There are a lot of guns in America — this nation has collectively more civilian-owned guns than we have citizens. Unlike the rest of the developed world, firearms ownership in America is broadly held, with an estimated 40% of American households owning at least one gun; and unlike the rest of the world, gun-owning Americans tend to think of their weapons not as something dangerous, but as something that keeps them and their families safe.

Two-thirds of American gun owners say that they own their gun at least in part for protection — this despite data showing having a gun in the house doubles the likelihood that someone in the household will die by homicide, triples the likelihood that someone in the household will die by suicide, and provides little or no defense against assault or property loss.

Where does this unique set of beliefs about the protective power of a gun come from?

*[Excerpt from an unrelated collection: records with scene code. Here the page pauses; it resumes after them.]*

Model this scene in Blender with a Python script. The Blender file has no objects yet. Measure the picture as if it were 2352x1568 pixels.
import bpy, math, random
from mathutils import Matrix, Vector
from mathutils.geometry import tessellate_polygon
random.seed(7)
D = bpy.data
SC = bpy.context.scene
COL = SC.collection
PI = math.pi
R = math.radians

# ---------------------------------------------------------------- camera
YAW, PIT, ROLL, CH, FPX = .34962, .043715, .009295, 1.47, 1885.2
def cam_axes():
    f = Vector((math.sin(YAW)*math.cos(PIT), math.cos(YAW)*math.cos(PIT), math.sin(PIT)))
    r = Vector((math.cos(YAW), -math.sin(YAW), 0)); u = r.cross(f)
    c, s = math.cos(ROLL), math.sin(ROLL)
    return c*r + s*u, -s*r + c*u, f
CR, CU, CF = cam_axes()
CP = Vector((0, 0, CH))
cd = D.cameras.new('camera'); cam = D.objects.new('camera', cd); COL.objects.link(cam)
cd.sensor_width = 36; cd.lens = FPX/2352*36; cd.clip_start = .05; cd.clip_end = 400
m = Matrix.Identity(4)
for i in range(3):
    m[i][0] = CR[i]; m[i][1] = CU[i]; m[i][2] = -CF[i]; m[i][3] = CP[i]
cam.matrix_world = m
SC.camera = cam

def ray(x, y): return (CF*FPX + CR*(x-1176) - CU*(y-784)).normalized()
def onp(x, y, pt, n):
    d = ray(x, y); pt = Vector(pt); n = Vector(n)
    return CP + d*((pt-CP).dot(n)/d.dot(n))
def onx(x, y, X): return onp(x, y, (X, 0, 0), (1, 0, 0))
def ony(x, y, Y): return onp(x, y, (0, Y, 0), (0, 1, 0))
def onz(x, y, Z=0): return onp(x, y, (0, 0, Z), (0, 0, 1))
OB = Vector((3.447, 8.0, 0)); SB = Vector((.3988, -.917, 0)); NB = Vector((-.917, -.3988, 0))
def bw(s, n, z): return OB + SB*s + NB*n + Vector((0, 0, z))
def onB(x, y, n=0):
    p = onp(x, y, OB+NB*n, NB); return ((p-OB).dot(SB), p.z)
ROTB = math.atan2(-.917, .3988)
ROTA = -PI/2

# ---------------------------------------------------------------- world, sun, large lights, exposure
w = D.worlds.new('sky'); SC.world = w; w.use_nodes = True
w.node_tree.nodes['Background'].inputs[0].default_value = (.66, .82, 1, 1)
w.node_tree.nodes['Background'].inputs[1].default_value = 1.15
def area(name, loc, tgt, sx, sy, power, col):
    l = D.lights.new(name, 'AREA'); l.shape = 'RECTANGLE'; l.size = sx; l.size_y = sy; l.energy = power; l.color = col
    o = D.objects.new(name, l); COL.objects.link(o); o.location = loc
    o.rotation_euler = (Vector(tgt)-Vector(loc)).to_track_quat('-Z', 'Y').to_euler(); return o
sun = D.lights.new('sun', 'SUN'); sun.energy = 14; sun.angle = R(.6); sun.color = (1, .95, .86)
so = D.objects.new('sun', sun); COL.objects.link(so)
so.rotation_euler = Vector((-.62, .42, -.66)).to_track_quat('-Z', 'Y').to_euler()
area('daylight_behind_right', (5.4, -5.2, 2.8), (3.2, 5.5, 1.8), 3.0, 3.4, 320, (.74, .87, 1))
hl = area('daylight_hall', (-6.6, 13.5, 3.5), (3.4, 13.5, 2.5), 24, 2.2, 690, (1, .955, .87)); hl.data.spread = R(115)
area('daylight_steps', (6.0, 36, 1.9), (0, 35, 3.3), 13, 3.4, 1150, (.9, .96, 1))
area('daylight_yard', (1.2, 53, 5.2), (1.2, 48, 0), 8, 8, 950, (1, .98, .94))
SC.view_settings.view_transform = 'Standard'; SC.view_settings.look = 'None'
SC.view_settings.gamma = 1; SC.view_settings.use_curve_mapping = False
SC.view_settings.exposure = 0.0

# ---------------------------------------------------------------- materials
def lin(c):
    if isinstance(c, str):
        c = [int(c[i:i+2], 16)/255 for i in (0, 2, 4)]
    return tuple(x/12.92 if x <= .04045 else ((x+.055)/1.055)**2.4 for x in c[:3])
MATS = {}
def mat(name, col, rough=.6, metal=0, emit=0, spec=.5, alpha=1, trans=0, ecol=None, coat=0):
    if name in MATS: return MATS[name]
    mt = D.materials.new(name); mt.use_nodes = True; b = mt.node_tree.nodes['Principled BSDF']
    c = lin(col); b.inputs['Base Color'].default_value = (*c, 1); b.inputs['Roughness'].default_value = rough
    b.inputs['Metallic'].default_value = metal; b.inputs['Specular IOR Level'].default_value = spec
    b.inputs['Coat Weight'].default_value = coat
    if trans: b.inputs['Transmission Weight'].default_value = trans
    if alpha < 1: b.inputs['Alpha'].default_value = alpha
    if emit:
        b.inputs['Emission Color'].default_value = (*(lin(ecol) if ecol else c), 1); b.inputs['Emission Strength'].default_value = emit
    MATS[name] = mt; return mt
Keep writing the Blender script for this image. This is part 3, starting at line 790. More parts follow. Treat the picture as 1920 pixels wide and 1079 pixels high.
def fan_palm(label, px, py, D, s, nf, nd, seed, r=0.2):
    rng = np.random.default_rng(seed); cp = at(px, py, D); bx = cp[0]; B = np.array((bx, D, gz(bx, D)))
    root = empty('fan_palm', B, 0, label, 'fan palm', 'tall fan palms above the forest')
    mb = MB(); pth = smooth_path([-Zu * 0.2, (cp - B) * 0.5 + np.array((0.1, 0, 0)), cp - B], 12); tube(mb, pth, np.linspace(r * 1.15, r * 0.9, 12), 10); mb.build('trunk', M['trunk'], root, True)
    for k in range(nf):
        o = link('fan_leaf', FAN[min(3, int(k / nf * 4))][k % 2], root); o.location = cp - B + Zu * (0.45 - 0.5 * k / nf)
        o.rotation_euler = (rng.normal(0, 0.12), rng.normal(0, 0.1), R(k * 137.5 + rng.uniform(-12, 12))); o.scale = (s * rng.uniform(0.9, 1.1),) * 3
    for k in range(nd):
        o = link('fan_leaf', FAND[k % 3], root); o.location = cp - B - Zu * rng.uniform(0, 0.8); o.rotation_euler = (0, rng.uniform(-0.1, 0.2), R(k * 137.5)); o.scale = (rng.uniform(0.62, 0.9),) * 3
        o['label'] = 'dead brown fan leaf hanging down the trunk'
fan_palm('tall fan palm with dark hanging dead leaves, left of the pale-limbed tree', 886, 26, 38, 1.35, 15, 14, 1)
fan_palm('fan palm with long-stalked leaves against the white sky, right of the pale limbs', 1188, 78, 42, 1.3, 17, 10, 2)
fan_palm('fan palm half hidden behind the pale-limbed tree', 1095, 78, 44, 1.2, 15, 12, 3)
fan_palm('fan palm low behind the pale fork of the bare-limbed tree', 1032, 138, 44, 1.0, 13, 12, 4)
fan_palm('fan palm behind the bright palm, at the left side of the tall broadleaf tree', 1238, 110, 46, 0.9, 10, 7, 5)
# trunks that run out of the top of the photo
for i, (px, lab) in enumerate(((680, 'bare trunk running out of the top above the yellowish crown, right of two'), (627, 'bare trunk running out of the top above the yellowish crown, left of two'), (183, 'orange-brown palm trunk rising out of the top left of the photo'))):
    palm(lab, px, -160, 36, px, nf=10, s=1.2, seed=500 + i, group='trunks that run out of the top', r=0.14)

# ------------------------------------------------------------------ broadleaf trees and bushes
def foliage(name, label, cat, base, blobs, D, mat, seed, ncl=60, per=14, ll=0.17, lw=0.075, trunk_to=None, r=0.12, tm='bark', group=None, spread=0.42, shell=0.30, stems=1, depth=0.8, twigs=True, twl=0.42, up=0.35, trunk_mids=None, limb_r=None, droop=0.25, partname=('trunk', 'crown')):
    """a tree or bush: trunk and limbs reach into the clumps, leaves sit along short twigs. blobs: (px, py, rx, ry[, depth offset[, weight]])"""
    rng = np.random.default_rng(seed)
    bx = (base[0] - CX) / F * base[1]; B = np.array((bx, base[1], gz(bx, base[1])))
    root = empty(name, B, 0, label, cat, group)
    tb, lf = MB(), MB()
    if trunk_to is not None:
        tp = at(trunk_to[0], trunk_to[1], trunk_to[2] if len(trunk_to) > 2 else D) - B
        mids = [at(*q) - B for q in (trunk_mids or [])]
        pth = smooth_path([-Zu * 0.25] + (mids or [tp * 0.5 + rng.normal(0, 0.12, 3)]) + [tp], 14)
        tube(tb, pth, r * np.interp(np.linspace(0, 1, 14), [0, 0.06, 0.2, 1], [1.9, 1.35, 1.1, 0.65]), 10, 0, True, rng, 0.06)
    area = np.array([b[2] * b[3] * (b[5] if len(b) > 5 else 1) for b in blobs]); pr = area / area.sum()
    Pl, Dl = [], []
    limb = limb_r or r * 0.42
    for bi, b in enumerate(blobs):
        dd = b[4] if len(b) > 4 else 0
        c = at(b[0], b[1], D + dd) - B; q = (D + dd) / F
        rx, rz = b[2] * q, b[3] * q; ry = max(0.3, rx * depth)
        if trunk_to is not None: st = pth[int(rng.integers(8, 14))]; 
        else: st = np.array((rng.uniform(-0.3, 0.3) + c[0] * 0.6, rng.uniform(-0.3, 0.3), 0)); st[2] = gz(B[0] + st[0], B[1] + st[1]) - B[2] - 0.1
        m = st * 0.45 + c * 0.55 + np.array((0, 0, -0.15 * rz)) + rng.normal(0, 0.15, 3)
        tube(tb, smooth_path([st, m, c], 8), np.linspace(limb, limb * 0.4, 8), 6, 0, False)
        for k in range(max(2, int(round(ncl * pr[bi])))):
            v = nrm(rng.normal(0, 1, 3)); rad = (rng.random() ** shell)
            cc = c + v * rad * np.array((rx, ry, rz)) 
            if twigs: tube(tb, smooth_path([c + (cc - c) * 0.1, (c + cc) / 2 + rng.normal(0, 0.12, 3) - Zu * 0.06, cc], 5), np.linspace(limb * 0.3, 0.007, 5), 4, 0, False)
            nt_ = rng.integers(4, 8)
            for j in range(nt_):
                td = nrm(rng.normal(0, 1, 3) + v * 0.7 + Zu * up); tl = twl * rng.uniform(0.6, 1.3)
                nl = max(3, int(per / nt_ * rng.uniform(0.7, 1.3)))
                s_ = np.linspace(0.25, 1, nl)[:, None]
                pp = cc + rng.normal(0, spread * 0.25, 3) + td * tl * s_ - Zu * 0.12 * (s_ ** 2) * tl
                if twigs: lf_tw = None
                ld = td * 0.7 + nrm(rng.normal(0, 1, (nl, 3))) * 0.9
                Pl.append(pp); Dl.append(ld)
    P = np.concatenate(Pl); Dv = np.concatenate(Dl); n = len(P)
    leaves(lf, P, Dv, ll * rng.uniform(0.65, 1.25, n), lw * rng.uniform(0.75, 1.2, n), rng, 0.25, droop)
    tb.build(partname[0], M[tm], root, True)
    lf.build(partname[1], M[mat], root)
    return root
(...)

Americans have not always felt this way: Historians suggest that for a large portion of this country’s existence, firearms were more often thought of as tools for hunting and pest control, with a purpose that was not primarily to keep a household safe. Guns, when advertised, were often displayed in the same pages as household goods such as farm implements, with similar language promoting both.

It is only relatively recently that Americans came to widely believe that guns keep a person safe and secure. My research with Jessica Mazen suggests that the crystallization and propagation of these beliefs happened largely in the former slave states in the aftermath of the Civil War.

The South was a very dangerous place after the war. More than half a million men, with their weapons, returned to what rapidly became one of the most heavily armed societies in the world, and one of the most violent: The murder rate in the South during the 1870s was an estimated 18 times higher than in New England — largely driven by white men killing each other.

The postwar period was shaped by the Reconstruction administration’s efforts to expand political power to those who had been emancipated and the backlash against this attempt. Elite white Southerners considered the empowerment of the previously enslaved population an existential threat and worked to repress Black political power as completely as possible.